Icahn to Apple: You’re Too Cheap

3 minute read

Apples for sale. Half priced!

That’s the message today from Carl Icahn, in a letter to Apple CEO Tim Cook that he first teased yesterday. The activist investor believes that Apple AAPL 2.08% stock is trading at a P/E multiple of less than half of where it should be for fiscal 2015, and therefore wants the company to significantly increase its stock buyback program.

To be sure, this is not a surprise. Icahn first began agitating for Apple to buy back more stock nearly one year ago, when he first disclosed a position in the company. He even went so far as to launch a proxy campaign, but backed off after the company repurchased around $14 billion of shares. Sure it was a mere $136 billion less than what Icahn had wanted, but he got good value from the ensuing stock spike.

Since then, Icahn has kept accumulating Apple shares. He now holds around 53 million of them, giving him just shy of a 1% stake in the company.

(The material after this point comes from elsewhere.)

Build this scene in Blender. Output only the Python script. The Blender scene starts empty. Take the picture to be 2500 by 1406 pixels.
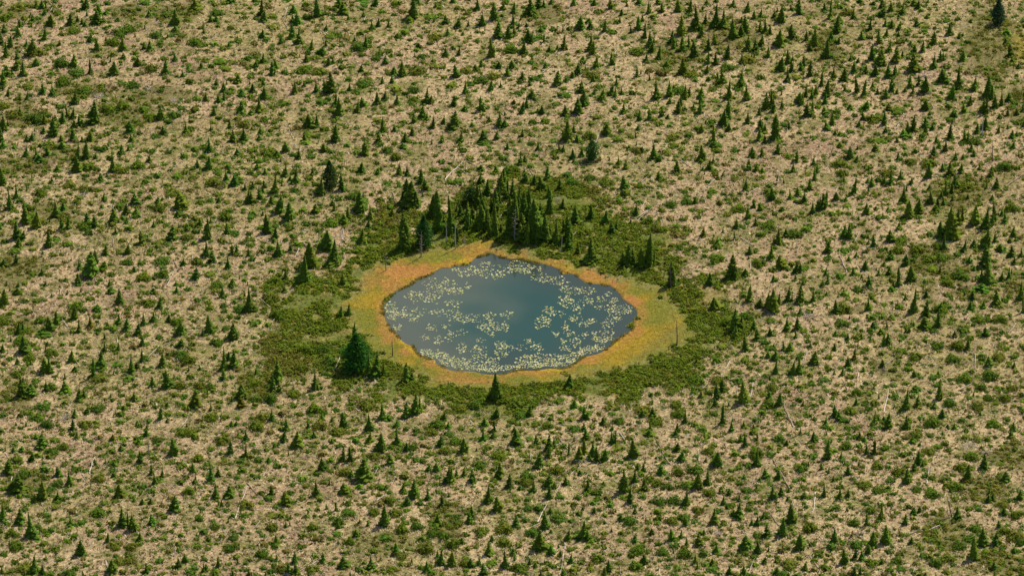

This time around, he is not providing a specific amount of shares he wants Apple to repurchase, but is promising that he would not sell any of his in a tender offer.

A few other highlights from Icahn’s letter, which you can read in full by going here.

  • “Given historically high retention rates, we assume existing iPhone users will continue to act like an annuity, choosing to stay with the iPhone each time they upgrade.”
  • “We expect the impact of the acquisition of Beats and accessory growth moving forward to more than offset the continued decline of iPod, which is already relatively immaterial to net sales.”
  • “Over the next three years, we expect the Apple Watch to have a significant impact on Apple’s growth…As an accessory to the iPhone (model 5 or thereafter), we believe we have included in our forecast sales for the Apple Watch that imply a reasonable attach rate to the iPhone, with unit sales volume resembling that of the iPad in scale, and ramping at a similar incline, selling 20 million units in FY 2015, 45 million units in FY 2016, 72.5 million units in 2017.”
  • “While Apple has not announced plans for a TV set and may never do so, we believe we have good enough reason to expect the introduction of an UltraHD TV set in FY 2016.”
  • Apple shares are up nearly 1% in premarket trading.